Money mindset a critical part of financial wellbeing

For intermediaries only

By recognising the importance of mindset, savers can be helped onto a better retirement and financial wellbeing path, says Linda Whorlow, managing director for workplace solutions at Aegon.

For all of us working in the pensions industry, concepts surrounding money, returns, investments and so on tend to come naturally. After all, growing peoples' savings and then ensuring they have an income to live on in retirement is the essence of what we do. However, this focus on money matters can sometimes work against us and this is true when it comes to the subject of financial wellbeing, where in our view, a disproportionate emphasis is placed on peoples' financial position alone.

As part of a new financial wellbeing index, we've sought to provoke a discussion about financial wellbeing, which acknowledges the importance of healthy finances but also recognises the equally critical area of money mindset.

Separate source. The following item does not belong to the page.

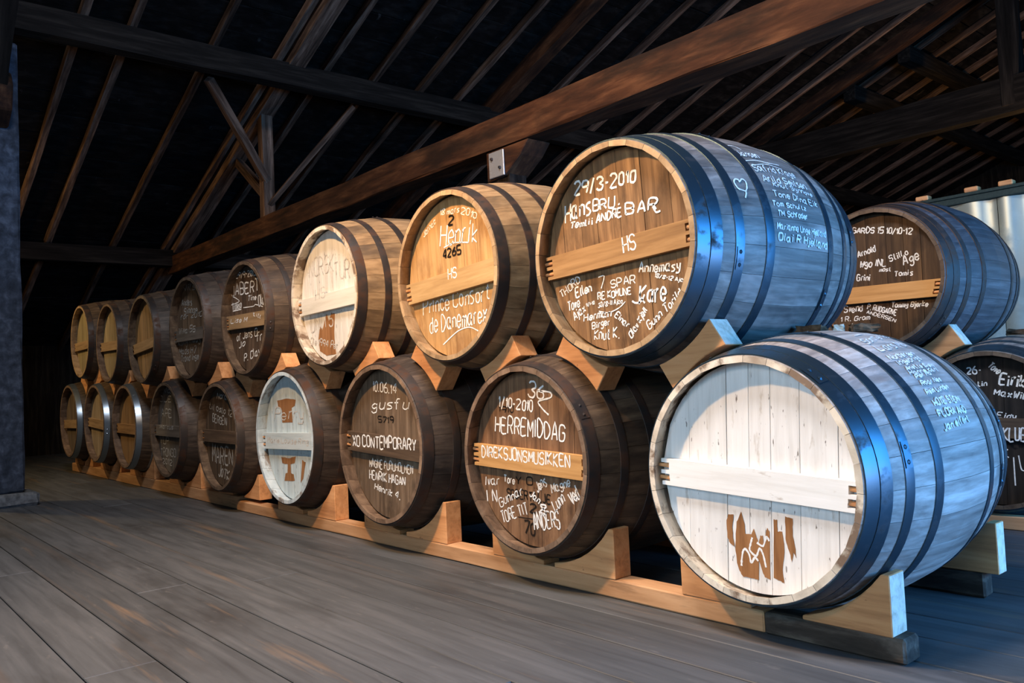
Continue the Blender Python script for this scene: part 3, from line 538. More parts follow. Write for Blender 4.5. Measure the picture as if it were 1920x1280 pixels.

Based on detailed responses from more than 10,000 people and over 1.3 million data points, the index sets out to measure peoples' objective financial position, covering factors including household income, debt, savings levels and other assets. Crucially it also asked people about money mindset, including the extent to which they knew what gave them joy and purpose, whether they had considered their future self, the social comparisons they make regarding money and whether they have put in place financial plans.

An equal weighting was placed on the responses to both money and mindset questions and what we found was that 40% of the population have less than £100 left at the end of the month, around a third don't have any emergency savings and just one in ten people pay more than the auto-enrolment minimum of 8% of qualifying earnings into their workplace pension.

However, interestingly we also found that for all but the lowest earners, the area they could improve most on was mindset. People's mindset scores increased relative to their income, but not to the extent you would expect.

This is because two-fifths of people have only a vague idea of where they want to be financially in 10 years' time versus 29% with a specific idea. More than a quarter of us have not thought about what it is that gives us joy and purpose - which are essential ingredients to happiness and without a clear idea it's difficult to prioritise financial decisions. Similarly, almost nine in ten of us don't have a financial plan to achieve long-term goals and one in six of us frequently compare ourselves to those who are better off than us.

If we take just one area of money mindset and drill a little deeper it's clear just how big an impact mindset can have on behaviours and long-term financial outcomes. The report showed that the more concrete peoples' vision of their future self, the more likely they were to be a top-contributor to a long-term saving product like a pension or ISA. And income didn't appear to be a major barrier - whether you regularly contribute a lot or a little into your long-term savings depends not only on your income but also on your ability to picture your future self.

For example, of those earning the highest incomes in their region, 37% with a concrete picture of their future self were top contributors into long-term savings; versus only 18% in this income bracket with only a vague vision of their future self. The same trend was present across the income spectrum, and amazingly 12% of those on the lowest incomes were among the highest savers where they had a specific picture of their future self.

What we think this shows is that there is clear evidence that mindset can play a significant role in determining peoples' financial wellbeing. As an industry we rightly focus on the importance of growing peoples' money, but clearly there is also an opportunity to engage people on the deeper topic of what is it all for. The topic is often discussed in very narrow terms but we hope that by recognising the importance of mindset, we can encourage a broader debate about how to engage people with their finances.